Eerily, it reminds me of Linkin Park’s “One Step Closer” that goes:

I cannot take this anymore.
I'm saying everything I've said before.
All these words they make no sense.
I find bliss in ignorance.
Less I hear the less you'll say.
But you'll find that out anyway.
Just like before.

Everything you say to me
Takes me one step closer to the edge,
And I'm about to break.
I need a little room to breathe.
'Cause I'm one step closer to the edge,
And I'm about to break.”

 

Twenty-three years after Slapshock formed, the band has come to an unlikely end with internal turmoil and now Garcia’s death. Yet prior to all this, the band had not gone gently into the good night.

 

Over that span, they had put out seven full-length albums, two extended play singles, and three compilations. Their live shows continued to be packed with their popularity showing no signs of abating.

 

In fact, in December of 2017, Garcia remarked, “What is incredible about what is happening to us is we are performing for a second generation of fans; kids who weren’t even born when 4th Degree Burn (the band’s debut album) was released in 1999. We look at the people moshing in the front row, and they are kids.
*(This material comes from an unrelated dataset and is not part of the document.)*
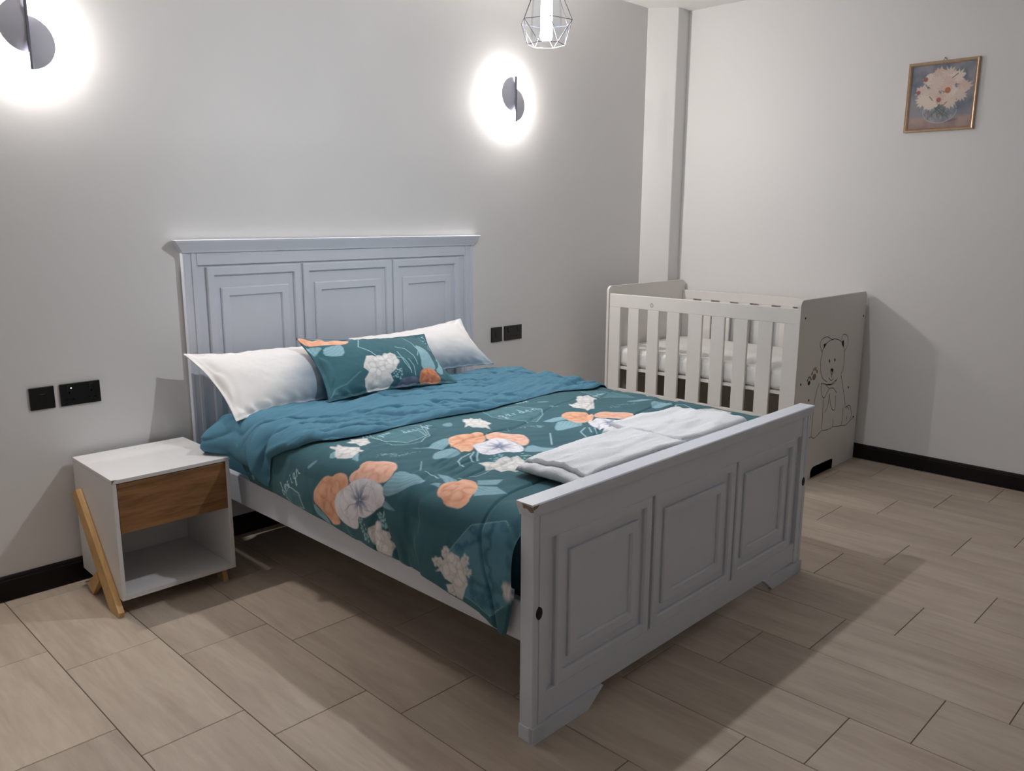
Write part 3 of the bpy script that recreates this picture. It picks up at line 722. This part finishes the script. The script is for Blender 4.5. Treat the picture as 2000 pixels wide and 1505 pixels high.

We’re blessed.”

 

Like their fans, Slapshock had shown a remarkable ability to adapt. 

 

When rap and nu metal seized the alternative music scene by the jugular in the late 1990s and battered all opposition into submission by the late 1990s, the local music scene followed suit in the Philippines with bands like Cheese, Greyhoundz, and Slapshock at the forefront.

 

While Greyhoundz and Cheese (later Queso) were uncompromising in their sonic assault, Slapshock did not step off the gas pedal but took a different track.

 

Slapshock already had two best-selling albums to their name - - their debut, 4th Degree Burn and Headtrip – when they performed with alt-rock heroes Rivermaya during their Live and Acoustic Show at the Music Museum in May of 2002. Slapshock appeared on Rivermaya’s album performing three tracks – “Slap vs. Freak,” “Agent Orange,” and "Madapaka.”

 

It is an unlikely pairing outside the now defunct NU Rock Awards. In fact, the only other time there was such a disparate live album was Soundcheck: The Live Recordings that featured Greyhoundz, Wolfgang, Razorback… and… comedy rock band, Da Pulis.

 

Even as the Live and Acoustic album was released on compact disc and video compact disc two months later, Slapshock went into Rivermaya drummer Mark Escueta’s home studio to record what would be the demos that would make up their third album, Project 11-41. 

 

“Ang Galing! The band recorded everything by heart even without Jamir (who was in the United States),” recalled Escueta. 

 

When Garcia returned, they recorded the album with Rivermaya’s Rico Blanco as album producer (with Escueta performing percussion on a couple of tracks). 

 

The result was a slick and melodic nu metal album titled Project 11-41, and arguably their best effort. The experimental album came out in August of 2002 with tracks that proved to be classics such as “Get Down,” “Queen Paranoia,” and “Numb” to name a few. 

 

The songwriting and over-all band performance was Slapshock taking their music to a higher level.

 

This was the band at their best. They had won back-to-back NU Rock Awards for Artist of the Year in 2001 and 2002. Project 11-41 was also nominated for the Awit Awards’ Album of the Year. 

 

And they released one hit album after another. Among all the local metal bands that came up in the late 1990s, they were the one with staying power.

 

From new metal, they switched to metalcore. By the time they recorded the Night Owls EP in the United States in 2014 with noted System of a Down’s Shavo Odadjian and rock producer Terry Date, as well as John Greenham whose work on Billie Eilish, Ice Cube, and Katy Perry among others has made him one of the most sought after music mastering engineers in the world today.

 

Recalled Slapshock’s manager Kevin Arnedo, “Night Owls was our first US record deal. We were pressured to write songs because we had a deadline. Chi (Evora) worked on his drumming because we knew Terry Date and Shavo were going to be working with us. We arrived in the US with the songs not fully formed. Jamir used the storage room of our Los Angeles apartment to record his vocal tracks. This was the hardest record to make but it was the most fulfilling.”

 

And Night Owls is a milestone in Filipino rock music history as it pushed the envelope on production and collaboration. 

 

Arnedo also pointed out Garcia’s propensity for working under pressure. “During the Carino Brutal EP recording, Jamir spent a whole day writing the lyrics. Then in the evening, he was laying down his vocal tracks.”

 

The band was looking forward to the recording of their eighth album when their recent troubles hit a boiling point. 

 

“It’s a tough way to end,” lamented one fan who worked closely with the band and yet refused to be identified. “Hopefully, the good times will overshadow everything else.”